So There, the column is available in newspapers, Tri-City Review and The Call, Saraland and Citronelle respectively. It is also published in

Tuesday, August 23, 2011

June Bug Up My Nose

Last night's St. Louis Cardinal game was delayed when a moth flew in a player's ear.
I can relate as once a june bug flew up my nose. It was terrifying. I blew and blew, finally jettisoning the insect which flew away as if nothing happened. But it ruined my date.

Sunday, July 10, 2011

Political Bull

Spain's Running With the Bulls allows cattle to weed out stupid Europeans. I say bring the bulls to Washington.

Monday, January 03, 2011

I-Phone in the New Year

On this first week of 2011 we read about thousands of Americans outraged that their iphones apparently had a glitch causing its alarm not to activate resulting in many users oversleeping on New Year's Day.

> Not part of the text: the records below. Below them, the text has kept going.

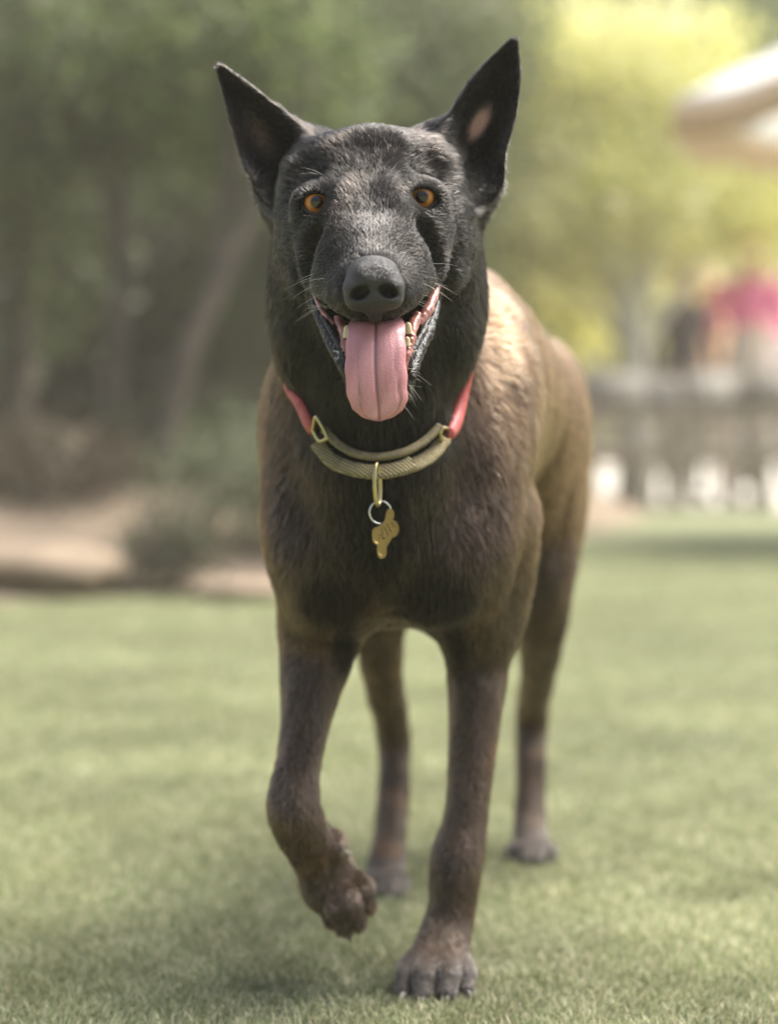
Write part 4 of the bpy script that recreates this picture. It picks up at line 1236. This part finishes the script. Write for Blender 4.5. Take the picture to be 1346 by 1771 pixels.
def fur_density(p):
    """hairs per square metre, and their length and radius"""
    u, v = img(p)
    headish = sstep(0.50, 0.56, p[:, 2]) * sstep(0.0, -0.06, p[:, 1])
    face = sstep(-0.08, -0.12, p[:, 1]) * headish
    dens = 4.0e5 + 0.55e6 * headish + 0.55e6 * face
    leng = 0.015 - 0.003 * headish - 0.0055 * face
    mz = face * sstep(-0.20, -0.24, p[:, 1])
    leng -= 0.0022 * mz
    legs = sstep(0.36, 0.30, p[:, 2])
    leng -= 0.007 * legs
    paw_ = sstep(0.06, 0.04, p[:, 2]); leng -= 0.0042 * paw_
    dens += 4e5 * legs
    # neck ruff is longer
    ruff = headish * (1 - face) * sstep(430, 520, v)
    leng += 0.008 * ruff
    ear_ = (v < 330) & ((u < 492) | (u > 806)) & (p[:, 1] < -0.02) & (p[:, 2] > 0.6)
    leng = np.where(ear_, 0.0050, leng)
    for pts_ in (((545, 250), (512, 285), (496, 320), (488, 355)), ((742, 240), (772, 270), (792, 305), (806, 350))):
        for a_, b_ in pts_:
            leng += 0.0062 * np.exp(-(((u - a_) / 15) ** 2 + ((v - b_) / 18) ** 2)) * (p[:, 1] < -0.07)
    # bare places
    for e, r in EYE:
        c = e - r * EYE_R + np.array([0, 0, -0.0005])
        d = np.sqrt(((p[:, 0] - c[0]) / 0.0100) ** 2 + ((p[:, 2] - c[2] + 0.002) / 0.0086) ** 2)
        dens = np.where((d < 1) & (p[:, 1] < -0.14), 0, dens)
        near = (d < 2.2) & (p[:, 1] < -0.14)
        leng = np.where(near, np.minimum(leng, 0.0030 + 0.0022 * np.clip(d - 1, 0, 1.5)), leng)
    nc = H(0, -150, -0.276)
    dn = np.sqrt(((p[:, 0] - nc[0]) / 0.0195) ** 2 + ((p[:, 2] - nc[2]) / 0.018) ** 2)
    dens = np.where((dn < 0.98) & (p[:, 1] < -0.24), 0, dens)
    leng = np.where((dn < 1.6) & (p[:, 1] < -0.24), np.minimum(leng, 0.0030 + 0.003 * np.clip(dn - 1, 0, 1)), leng)
    # mouth opening, between the upper lip line and the chin
    top = np.interp(u, [537, 560, 600, 650, 700, 730, 762], [503, 537, 553, 550, 553, 533, 496])
    wdt = np.interp(v, [495, 560, 640, 690], [112, 92, 54, 50])
    mo = (v > top + 3) & (v < 690) & (np.abs(u - (648 + (v - 500) * 0.02)) < wdt - 4) & (p[:, 1] < -0.125)
    dens = np.where(mo, 0, dens)
    pk = in_ear_pink(p)
    dens = dens * (1 - 0.85 * np.clip(pk * 1.4, 0, 1))
    return dens, leng

def sample(V, F, want, gen):
    tri = np.vstack([F[:, [0, 1, 2]], F[:, [0, 2, 3]]])
    a, b, c = V[tri[:, 0]], V[tri[:, 1]], V[tri[:, 2]]
    n = np.cross(b - a, c - a); ar = np.linalg.norm(n, axis=1) / 2
    dens, _ = fur_density((a + b + c) / 3)
    ex = ar * dens * want
    cnt = np.floor(ex + gen.random(len(ex))).astype(int)
    id_ = np.repeat(np.arange(len(tri)), cnt)
    r1 = gen.random(len(id_)); r2 = gen.random(len(id_))
    m = r1 + r2 > 1; r1[m] = 1 - r1[m]; r2[m] = 1 - r2[m]
    w0 = 1 - r1 - r2
    pos = a[id_] * w0[:, None] + b[id_] * r1[:, None] + c[id_] * r2[:, None]
    N = VN[tri[id_]]
    nn = N[:, 0] * w0[:, None] + N[:, 1] * r1[:, None] + N[:, 2] * r2[:, None]
    nn /= np.linalg.norm(nn, axis=1)[:, None] + 1e-12
    return pos, nn
VN = np.zeros_like(BV)
fn = np.cross(BV[BF[:, 2]] - BV[BF[:, 0]], BV[BF[:, 3]] - BV[BF[:, 1]])
for i in range(4): np.add.at(VN, BF[:, i], fn)
VN /= np.linalg.norm(VN, axis=1)[:, None] + 1e-12

def hair_obj(name, pts, rad, cols, mat, parent):
    """pts (N,K,3), rad (N,K), cols (N,3)"""
    N_, K = pts.shape[:2]
    hc = bpy.data.hair_curves.new(name)
    hc.add_curves([K] * N_)
    off = np.array(world_loc(parent))
    hc.attributes['position'].data.foreach_set('vector', (pts - off).astype(np.float32).ravel())
    ra = hc.attributes.get('radius') or hc.attributes.new('radius', 'FLOAT', 'POINT')
    ra.data.foreach_set('value', rad.astype(np.float32).ravel())
    ca = hc.attributes.new('col', 'FLOAT_COLOR', 'CURVE')
    c4 = np.ones((N_, 4), np.float32); c4[:, :3] = cols
    ca.data.foreach_set('color', c4.ravel())
    hc.materials.append(mat)
    o = bpy.data.objects.new(name, hc)
    col.objects.link(o)
    if parent: o.parent = parent
    return o

def fur_material():
    m = bpy.data.materials.new('dog_coat')
    m.use_nodes = True
    t = m.node_tree; t.nodes.clear()
    h = t.nodes.new('ShaderNodeBsdfHairPrincipled')
    h.model = 'CHIANG'
    h.parametrization = 'COLOR'
    a = t.nodes.new('ShaderNodeAttribute'); a.attribute_name = 'col'
    t.links.new(a.outputs['Color'], h.inputs['Color'])
    h.inputs['Roughness'].default_value = 0.22
    h.inputs['Radial Roughness'].default_value = 0.5
    h.inputs['Coat'].default_value = 0.0
    bwn = t.nodes.new('ShaderNodeRGBToBW'); mr = t.nodes.new('ShaderNodeMapRange')
    mr.inputs['From Min'].default_value = 0.002; mr.inputs['From Max'].default_value = 0.026
    mr.inputs['To Min'].default_value = 1.22; mr.inputs['To Max'].default_value = 1.50
    t.links.new(a.outputs['Color'], bwn.inputs[0]); t.links.new(bwn.outputs[0], mr.inputs['Value']); t.links.new(mr.outputs[0], h.inputs['IOR'])
    o = t.nodes.new('ShaderNodeOutputMaterial')
    t.links.new(h.outputs[0], o.inputs['Surface'])
    return m

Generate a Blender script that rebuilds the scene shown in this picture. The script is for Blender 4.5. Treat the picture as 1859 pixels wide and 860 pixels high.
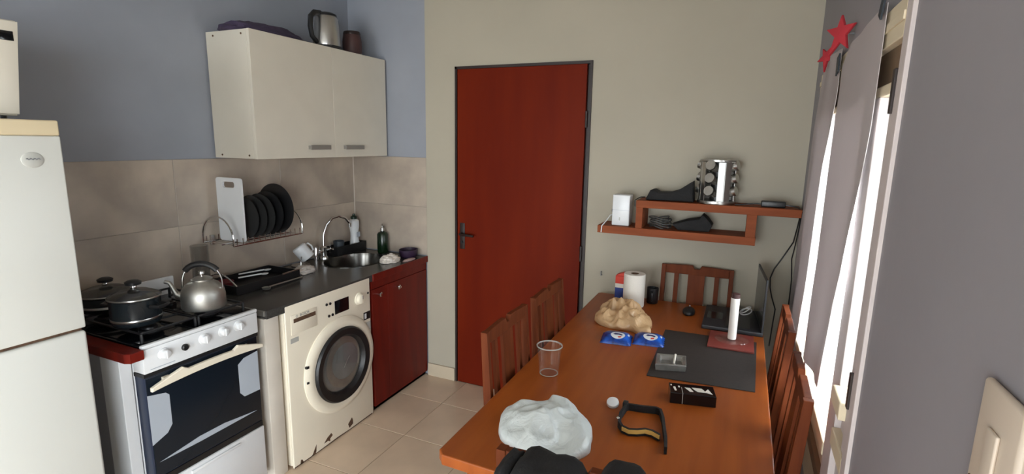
import bpy, bmesh, math, random
from math import sin, cos, pi, radians, atan2, hypot
from mathutils import Vector, Matrix, noise

for _o in list(bpy.data.objects):
    bpy.data.objects.remove(_o, do_unlink=True)
S = bpy.context.scene
COL = S.collection
random.seed(7)

# ------------------------------------------------------------------ camera
CAM_H = 1.62
yaw, pit, rol = -0.416291886, -0.181306578, 0.0183105185
fwd = Vector((sin(yaw) * cos(pit), cos(yaw) * cos(pit), sin(pit)))
rt = Vector((cos(yaw), -sin(yaw), 0))
up = rt.cross(fwd)
rt2 = cos(rol) * rt + sin(rol) * up
up2 = -sin(rol) * rt + cos(rol) * up
cd = bpy.data.cameras.new('camera')
cam = bpy.data.objects.new('camera', cd)
COL.objects.link(cam)
M = Matrix((rt2, up2, -fwd)).transposed().to_4x4()
M.translation = Vector((0, 0, CAM_H))
cam.matrix_world = M
cd.sensor_width = 36.0
cd.lens = 36.0 * 944.218 / 1859.0
cd.clip_start = 0.02
S.camera = cam

# ------------------------------------------------------------------ sky and daylight
w = bpy.data.worlds.new('world')
S.world = w
w.use_nodes = True
bg = w.node_tree.nodes['Background']
bg.inputs[0].default_value = (0.88, 0.95, 1.0, 1)
bg.inputs[1].default_value = 1.0


def portal(name, loc, rot, sx, sy):
    l = bpy.data.lights.new(name, 'AREA')
    l.shape = 'RECTANGLE'
    l.size, l.size_y = sx, sy
    l.cycles.is_portal = True
    o = bpy.data.objects.new(name, l)
    o.location, o.rotation_euler = loc, rot
    COL.objects.link(o)


portal('window_daylight', (0.46, 1.96, 1.1), (0, radians(90), 0), 1.7, 1.4)
portal('added_front_portal', (-.95, -3.40, 1.08), (radians(90), 0, 0), 1.9, 2.1)  # sky portal in the unseen front opening added for daylight
portal('added_doorway_portal', (0.46, -1.45, 1.08), (0, radians(90), 0), 2.1, 1.7)  # guides sky light through the added, unseen doorway

S.view_settings.view_transform = 'Standard'
S.view_settings.look = 'None'
S.view_settings.gamma = 1.0
S.view_settings.use_curve_mapping = False
S.view_settings.exposure = 4.1
S.cycles.use_denoising = True
S.cycles.max_bounces = 10
S.cycles.diffuse_bounces = 6
S.cycles.transparent_max_bounces = 16
S.cycles.sample_clamp_indirect = 6.0


# ------------------------------------------------------------------ materials
def lin(c):
    c /= 255.0
    return c / 12.92 if c <= 0.04045 else ((c + 0.055) / 1.055) ** 2.4


def rgb(r, g, b):
    return (lin(r), lin(g), lin(b), 1)


def mat(name, col, rough=0.5, metal=0.0, var=0.0, scale=8.0, stretch=(1, 1, 1), bump=0.0, bscale=60.0,
        spec=0.5, col2=None, coat=0.0, detail=4.0):
    m = bpy.data.materials.new(name)
    m.use_nodes = True
    nt = m.node_tree
    b = nt.nodes['Principled BSDF']
    c = rgb(*col)
    b.inputs['Roughness'].default_value = rough
    b.inputs['Metallic'].default_value = metal
    b.inputs['Specular IOR Level'].default_value = spec
    b.inputs['Coat Weight'].default_value = coat
    tc = nt.nodes.new('ShaderNodeTexCoord')
    mp = nt.nodes.new('ShaderNodeMapping')
    mp.inputs['Scale'].default_value = stretch
    nt.links.new(tc.outputs['Object'], mp.inputs[0])
    nz = nt.nodes.new('ShaderNodeTexNoise')
    nz.inputs['Scale'].default_value = scale
    nz.inputs['Detail'].default_value = detail
    nt.links.new(mp.outputs[0], nz.inputs['Vector'])
    rp = nt.nodes.new('ShaderNodeValToRGB')
    v = max(var, 0.015)
    lo = tuple(max(0, x * (1 - v)) for x in c[:3]) + (1,)
    hi = tuple(min(1, x * (1 + v)) for x in c[:3]) + (1,)
    if col2:
        hi = rgb(*col2)
        lo = c
    rp.color_ramp.elements[0].position = 0.3
    rp.color_ramp.elements[1].position = 0.7
    rp.color_ramp.elements[0].color = lo
    rp.color_ramp.elements[1].color = hi
    nt.links.new(nz.outputs['Fac'], rp.inputs[0])
    nt.links.new(rp.outputs[0], b.inputs['Base Color'])
    if bump:
        n2 = nt.nodes.new('ShaderNodeTexNoise')
        n2.inputs['Scale'].default_value = bscale
        n2.inputs['Detail'].default_value = 3
        nt.links.new(mp.outputs[0], n2.inputs['Vector'])
        bp = nt.nodes.new('ShaderNodeBump')
        bp.inputs['Strength'].default_value = bump
        bp.inputs['Distance'].default_value = 0.01
        nt.links.new(n2.outputs['Fac'], bp.inputs['Height'])
        nt.links.new(bp.outputs[0], b.inputs['Normal'])
    return m


def thin_mat(name, col, trans=0.3, rough=0.5, gloss=0.08, crease=0.0):
    """thin sheet: diffuse + translucent + a little gloss"""
    m = bpy.data.materials.new(name)
    m.use_nodes = True
    nt = m.node_tree
    out = nt.nodes['Material Output']
    nt.nodes.remove(nt.nodes['Principled BSDF'])
    nz = nt.nodes.new('ShaderNodeTexNoise')
    nz.inputs['Scale'].default_value = 6
    tc = nt.nodes.new('ShaderNodeTexCoord')
    nt.links.new(tc.outputs['Object'], nz.inputs['Vector'])
    rp = nt.nodes.new('ShaderNodeValToRGB')
    c = rgb(*col)
    rp.color_ramp.elements[0].color = tuple(x * 0.94 for x in c[:3]) + (1,)
    rp.color_ramp.elements[1].color = c
    nt.links.new(nz.outputs['Fac'], rp.inputs[0])
    d = nt.nodes.new('ShaderNodeBsdfDiffuse')
    t = nt.nodes.new('ShaderNodeBsdfTranslucent')
    g = nt.nodes.new('ShaderNodeBsdfGlossy')
    g.inputs['Roughness'].default_value = rough
    if crease:
        n2 = nt.nodes.new('ShaderNodeTexNoise')
        n2.inputs['Scale'].default_value = 18
        n2.inputs['Detail'].default_value = 4
        n2.inputs['Distortion'].default_value = 1.2
        nt.links.new(tc.outputs['Object'], n2.inputs['Vector'])
        bp = nt.nodes.new('ShaderNodeBump')
        bp.inputs['Strength'].default_value = crease
        bp.inputs['Distance'].default_value = 0.02
        nt.links.new(n2.outputs['Fac'], bp.inputs['Height'])
        for n in (d, t, g):
            nt.links.new(bp.outputs[0], n.inputs['Normal'])
    for n in (d, t):
        nt.links.new(rp.outputs[0], n.inputs['Color'])
    mx = nt.nodes.new('ShaderNodeMixShader')
    mx.inputs[0].default_value = trans
    nt.links.new(d.outputs[0], mx.inputs[1])
    nt.links.new(t.outputs[0], mx.inputs[2])
    m2 = nt.nodes.new('ShaderNodeMixShader')
    m2.inputs[0].default_value = gloss
    nt.links.new(mx.outputs[0], m2.inputs[1])
    nt.links.new(g.outputs[0], m2.inputs[2])
    nt.links.new(m2.outputs[0], out.inputs[0])
    return m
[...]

Of all the issues we could be facing that other nations are, the iphone snooze alarm 'crisis was deemed a major problem worthy of national news coverage. This confirms it: We are a nation blessed.

Happy New Year.

Wednesday, December 29, 2010

Christmas Toy

For Christmas I got this really neat remote-controlled Helicopter. But yesterday it took off like a rocket and I lost control. The aircraft flew over my house and crash landed in my neighbor's citrus tree.

Not sure what is worse, a neighbor asking me "What are you doing up in my tree?" or my answer: "Looking for my helicopter."

Thursday, December 16, 2010

Georgia On My Mind

This week, I'm Exploring Savannah, Ga., a great city. Taking notes for about 5 magazine story ideas.

Yesterday we ate at The Lady & Sons, Paula Dean's restaurant. Her chicken pot pie is the stuff of legends. Any receipe beginning with "take eight sticks of butter" is okay in my book.

Sunday, December 12, 2010

Party Time

Did I just see President Obama, speaking from the White House Press Conference, say "I've been keeping the First Lady waiting too long, I'm going to take off."  And then turn the podium over to Bill Clinton and leave for a Christmas party?

He opted to attend a party instead of addressing the nation about possibly the largest tax increase in U.S. history. That's some party.

Friday, December 03, 2010

Thank You Ben-Gay

I like Ben-Gay.

Spent the day power washing the house. I worked like a dog. Nothing satisfies like a slathering of Ben-Gay. And as a bonus it smells so bad, people glady relinquish their booth at Starbucks to get away from you.